==== Data excerpt ====

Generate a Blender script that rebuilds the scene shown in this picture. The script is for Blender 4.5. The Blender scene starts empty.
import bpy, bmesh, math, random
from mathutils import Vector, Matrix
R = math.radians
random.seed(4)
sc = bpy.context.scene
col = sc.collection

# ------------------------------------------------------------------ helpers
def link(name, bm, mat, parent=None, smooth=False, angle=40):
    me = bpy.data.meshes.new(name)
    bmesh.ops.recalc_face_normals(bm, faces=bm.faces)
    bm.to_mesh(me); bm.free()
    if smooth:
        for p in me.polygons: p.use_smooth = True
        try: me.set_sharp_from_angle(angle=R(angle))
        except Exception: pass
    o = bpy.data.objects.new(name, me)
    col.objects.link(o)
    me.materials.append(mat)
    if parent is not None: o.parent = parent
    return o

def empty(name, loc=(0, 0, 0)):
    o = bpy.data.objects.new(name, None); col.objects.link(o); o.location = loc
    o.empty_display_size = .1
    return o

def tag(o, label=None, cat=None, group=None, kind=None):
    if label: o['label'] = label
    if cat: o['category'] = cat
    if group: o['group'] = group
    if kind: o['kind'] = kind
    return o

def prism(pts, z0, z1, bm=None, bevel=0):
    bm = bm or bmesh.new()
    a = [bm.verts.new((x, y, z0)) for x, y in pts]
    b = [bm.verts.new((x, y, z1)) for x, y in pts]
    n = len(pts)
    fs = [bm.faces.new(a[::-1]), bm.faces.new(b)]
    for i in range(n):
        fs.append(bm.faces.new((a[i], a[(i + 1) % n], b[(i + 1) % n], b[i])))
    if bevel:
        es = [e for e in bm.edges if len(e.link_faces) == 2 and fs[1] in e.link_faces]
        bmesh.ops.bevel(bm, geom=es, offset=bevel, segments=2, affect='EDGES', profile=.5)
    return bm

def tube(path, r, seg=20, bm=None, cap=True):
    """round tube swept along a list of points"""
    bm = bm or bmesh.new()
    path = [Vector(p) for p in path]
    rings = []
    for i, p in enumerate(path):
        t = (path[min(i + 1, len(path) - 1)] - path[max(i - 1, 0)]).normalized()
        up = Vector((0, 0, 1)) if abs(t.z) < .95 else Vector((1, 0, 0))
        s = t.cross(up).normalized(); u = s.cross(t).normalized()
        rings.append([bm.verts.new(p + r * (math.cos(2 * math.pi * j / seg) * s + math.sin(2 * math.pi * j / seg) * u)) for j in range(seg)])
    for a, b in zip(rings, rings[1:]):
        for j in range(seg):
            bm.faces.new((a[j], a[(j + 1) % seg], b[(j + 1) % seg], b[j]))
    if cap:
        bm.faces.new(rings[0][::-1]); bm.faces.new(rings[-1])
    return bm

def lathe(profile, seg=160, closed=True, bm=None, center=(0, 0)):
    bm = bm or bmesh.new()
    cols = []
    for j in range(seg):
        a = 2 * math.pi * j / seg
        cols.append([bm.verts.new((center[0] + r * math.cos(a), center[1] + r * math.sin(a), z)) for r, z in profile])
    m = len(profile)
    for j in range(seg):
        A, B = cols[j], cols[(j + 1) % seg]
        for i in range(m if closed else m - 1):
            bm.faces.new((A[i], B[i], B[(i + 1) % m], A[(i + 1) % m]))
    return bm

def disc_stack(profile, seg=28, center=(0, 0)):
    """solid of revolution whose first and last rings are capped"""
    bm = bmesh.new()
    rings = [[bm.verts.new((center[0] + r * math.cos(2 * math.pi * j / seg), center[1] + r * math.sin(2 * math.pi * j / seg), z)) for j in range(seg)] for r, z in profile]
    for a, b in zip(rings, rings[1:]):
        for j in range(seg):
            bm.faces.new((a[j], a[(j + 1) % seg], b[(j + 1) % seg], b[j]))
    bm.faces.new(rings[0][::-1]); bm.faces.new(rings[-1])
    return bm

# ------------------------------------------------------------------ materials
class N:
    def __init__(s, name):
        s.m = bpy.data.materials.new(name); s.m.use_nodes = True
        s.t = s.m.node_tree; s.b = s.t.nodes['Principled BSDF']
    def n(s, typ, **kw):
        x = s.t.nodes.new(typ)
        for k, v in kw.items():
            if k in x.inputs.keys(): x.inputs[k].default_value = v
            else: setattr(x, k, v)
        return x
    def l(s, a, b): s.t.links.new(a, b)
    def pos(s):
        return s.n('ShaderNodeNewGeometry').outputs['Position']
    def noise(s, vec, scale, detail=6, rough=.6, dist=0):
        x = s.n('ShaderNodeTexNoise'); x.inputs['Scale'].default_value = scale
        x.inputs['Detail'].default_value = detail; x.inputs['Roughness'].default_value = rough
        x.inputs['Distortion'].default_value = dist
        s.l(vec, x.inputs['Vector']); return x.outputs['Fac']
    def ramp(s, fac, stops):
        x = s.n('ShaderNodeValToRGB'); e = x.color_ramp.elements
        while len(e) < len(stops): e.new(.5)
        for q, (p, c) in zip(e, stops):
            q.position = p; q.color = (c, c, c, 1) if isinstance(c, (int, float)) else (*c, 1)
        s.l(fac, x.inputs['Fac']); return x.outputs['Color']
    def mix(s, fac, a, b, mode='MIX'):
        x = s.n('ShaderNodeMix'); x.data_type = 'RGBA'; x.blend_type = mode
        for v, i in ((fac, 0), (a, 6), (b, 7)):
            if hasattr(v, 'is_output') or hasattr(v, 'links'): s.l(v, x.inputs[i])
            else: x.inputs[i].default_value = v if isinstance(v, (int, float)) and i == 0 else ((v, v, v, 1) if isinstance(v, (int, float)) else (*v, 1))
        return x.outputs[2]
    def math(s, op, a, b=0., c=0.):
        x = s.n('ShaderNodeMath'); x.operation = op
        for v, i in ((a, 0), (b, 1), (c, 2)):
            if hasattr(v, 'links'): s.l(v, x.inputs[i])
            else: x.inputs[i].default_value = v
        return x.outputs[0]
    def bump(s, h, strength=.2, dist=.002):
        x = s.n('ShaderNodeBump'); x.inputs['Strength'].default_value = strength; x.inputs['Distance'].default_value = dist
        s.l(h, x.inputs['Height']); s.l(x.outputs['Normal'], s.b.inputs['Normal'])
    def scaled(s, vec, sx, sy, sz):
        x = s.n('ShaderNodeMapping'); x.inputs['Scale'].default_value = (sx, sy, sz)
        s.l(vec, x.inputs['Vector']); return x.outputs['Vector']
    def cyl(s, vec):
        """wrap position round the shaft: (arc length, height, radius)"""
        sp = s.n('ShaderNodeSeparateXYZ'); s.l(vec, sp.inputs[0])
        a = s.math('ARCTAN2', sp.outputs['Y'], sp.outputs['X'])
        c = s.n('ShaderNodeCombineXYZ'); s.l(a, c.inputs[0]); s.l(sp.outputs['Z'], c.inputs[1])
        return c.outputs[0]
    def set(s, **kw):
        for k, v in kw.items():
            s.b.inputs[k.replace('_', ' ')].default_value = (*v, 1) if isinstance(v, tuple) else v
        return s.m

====

- _Exercise description_: Reproduce all the data word for word.

- _Result_:
Generate a Blender script that rebuilds the scene shown in this picture. The script is for Blender 4.5. The Blender scene starts empty.
import bpy, bmesh, math, random
from mathutils import Vector, Matrix
R = math.radians
random.seed(4)
sc = bpy.context.scene
col = sc.collection

# ------------------------------------------------------------------ helpers
def link(name, bm, mat, parent=None, smooth=False, angle=40):
    me = bpy.data.meshes.new(name)
    bmesh.ops.recalc_face_normals(bm, faces=bm.faces)
    bm.to_mesh(me); bm.free()
    if smooth:
        for p in me.polygons: p.use_smooth = True
        try: me.set_sharp_from_angle(angle=R(angle))
        except Exception: pass
    o = bpy.data.objects.new(name, me)
    col.objects.link(o)
    me.materials.append(mat)
    if parent is not None: o.parent = parent
    return o

def empty(name, loc=(0, 0, 0)):
    o = bpy.data.objects.new(name, None); col.objects.link(o); o.location = loc
    o.empty_display_size = .1
    return o

def tag(o, label=None, cat=None, group=None, kind=None):
    if label: o['label'] = label
    if cat: o['category'] = cat
    if group: o['group'] = group
    if kind: o['kind'] = kind
    return o

def prism(pts, z0, z1, bm=None, bevel=0):
    bm = bm or bmesh.new()
    a = [bm.verts.new((x, y, z0)) for x, y in pts]
    b = [bm.verts.new((x, y, z1)) for x, y in pts]
    n = len(pts)
    fs = [bm.faces.new(a[::-1]), bm.faces.new(b)]
    for i in range(n):
        fs.append(bm.faces.new((a[i], a[(i + 1) % n], b[(i + 1) % n], b[i])))
    if bevel:
        es = [e for e in bm.edges if len(e.link_faces) == 2 and fs[1] in e.link_faces]
        bmesh.ops.bevel(bm, geom=es, offset=bevel, segments=2, affect='EDGES', profile=.5)
    return bm

def tube(path, r, seg=20, bm=None, cap=True):
    """round tube swept along a list of points"""
    bm = bm or bmesh.new()
    path = [Vector(p) for p in path]
    rings = []
    for i, p in enumerate(path):
        t = (path[min(i + 1, len(path) - 1)] - path[max(i - 1, 0)]).normalized()
        up = Vector((0, 0, 1)) if abs(t.z) < .95 else Vector((1, 0, 0))
        s = t.cross(up).normalized(); u = s.cross(t).normalized()
        rings.append([bm.verts.new(p + r * (math.cos(2 * math.pi * j / seg) * s + math.sin(2 * math.pi * j / seg) * u)) for j in range(seg)])
    for a, b in zip(rings, rings[1:]):
        for j in range(seg):
            bm.faces.new((a[j], a[(j + 1) % seg], b[(j + 1) % seg], b[j]))
    if cap:
        bm.faces.new(rings[0][::-1]); bm.faces.new(rings[-1])
    return bm

def lathe(profile, seg=160, closed=True, bm=None, center=(0, 0)):
    bm = bm or bmesh.new()
    cols = []
    for j in range(seg):
        a = 2 * math.pi * j / seg
        cols.append([bm.verts.new((center[0] + r * math.cos(a), center[1] + r * math.sin(a), z)) for r, z in profile])
    m = len(profile)
    for j in range(seg):
        A, B = cols[j], cols[(j + 1) % seg]
        for i in range(m if closed else m - 1):
            bm.faces.new((A[i], B[i], B[(i + 1) % m], A[(i + 1) % m]))
    return bm

def disc_stack(profile, seg=28, center=(0, 0)):
    """solid of revolution whose first and last rings are capped"""
    bm = bmesh.new()
    rings = [[bm.verts.new((center[0] + r * math.cos(2 * math.pi * j / seg), center[1] + r * math.sin(2 * math.pi * j / seg), z)) for j in range(seg)] for r, z in profile]
    for a, b in zip(rings, rings[1:]):
        for j in range(seg):
            bm.faces.new((a[j], a[(j + 1) % seg], b[(j + 1) % seg], b[j]))
    bm.faces.new(rings[0][::-1]); bm.faces.new(rings[-1])
    return bm

# ------------------------------------------------------------------ materials
class N:
    def __init__(s, name):
        s.m = bpy.data.materials.new(name); s.m.use_nodes = True
        s.t = s.m.node_tree; s.b = s.t.nodes['Principled BSDF']
    def n(s, typ, **kw):
        x = s.t.nodes.new(typ)
        for k, v in kw.items():
            if k in x.inputs.keys(): x.inputs[k].default_value = v
            else: setattr(x, k, v)
        return x
    def l(s, a, b): s.t.links.new(a, b)
    def pos(s):
        return s.n('ShaderNodeNewGeometry').outputs['Position']
    def noise(s, vec, scale, detail=6, rough=.6, dist=0):
        x = s.n('ShaderNodeTexNoise'); x.inputs['Scale'].default_value = scale
        x.inputs['Detail'].default_value = detail; x.inputs['Roughness'].default_value = rough
        x.inputs['Distortion'].default_value = dist
        s.l(vec, x.inputs['Vector']); return x.outputs['Fac']
    def ramp(s, fac, stops):
        x = s.n('ShaderNodeValToRGB'); e = x.color_ramp.elements
        while len(e) < len(stops): e.new(.5)
        for q, (p, c) in zip(e, stops):
            q.position = p; q.color = (c, c, c, 1) if isinstance(c, (int, float)) else (*c, 1)
        s.l(fac, x.inputs['Fac']); return x.outputs['Color']
    def mix(s, fac, a, b, mode='MIX'):
        x = s.n('ShaderNodeMix'); x.data_type = 'RGBA'; x.blend_type = mode
        for v, i in ((fac, 0), (a, 6), (b, 7)):
            if hasattr(v, 'is_output') or hasattr(v, 'links'): s.l(v, x.inputs[i])
            else: x.inputs[i].default_value = v if isinstance(v, (int, float)) and i == 0 else ((v, v, v, 1) if isinstance(v, (int, float)) else (*v, 1))
        return x.outputs[2]
    def math(s, op, a, b=0., c=0.):
        x = s.n('ShaderNodeMath'); x.operation = op
        for v, i in ((a, 0), (b, 1), (c, 2)):
            if hasattr(v, 'links'): s.l(v, x.inputs[i])
            else: x.inputs[i].default_value = v
        return x.outputs[0]
    def bump(s, h, strength=.2, dist=.002):
        x = s.n('ShaderNodeBump'); x.inputs['Strength'].default_value = strength; x.inputs['Distance'].default_value = dist
        s.l(h, x.inputs['Height']); s.l(x.outputs['Normal'], s.b.inputs['Normal'])
    def scaled(s, vec, sx, sy, sz):
        x = s.n('ShaderNodeMapping'); x.inputs['Scale'].default_value = (sx, sy, sz)
        s.l(vec, x.inputs['Vector']); return x.outputs['Vector']
    def cyl(s, vec):
        """wrap position round the shaft: (arc length, height, radius)"""
        sp = s.n('ShaderNodeSeparateXYZ'); s.l(vec, sp.inputs[0])
        a = s.math('ARCTAN2', sp.outputs['Y'], sp.outputs['X'])
        c = s.n('ShaderNodeCombineXYZ'); s.l(a, c.inputs[0]); s.l(sp.outputs['Z'], c.inputs[1])
        return c.outputs[0]
    def set(s, **kw):
        for k, v in kw.items():
            s.b.inputs[k.replace('_', ' ')].default_value = (*v, 1) if isinstance(v, tuple) else v
        return s.m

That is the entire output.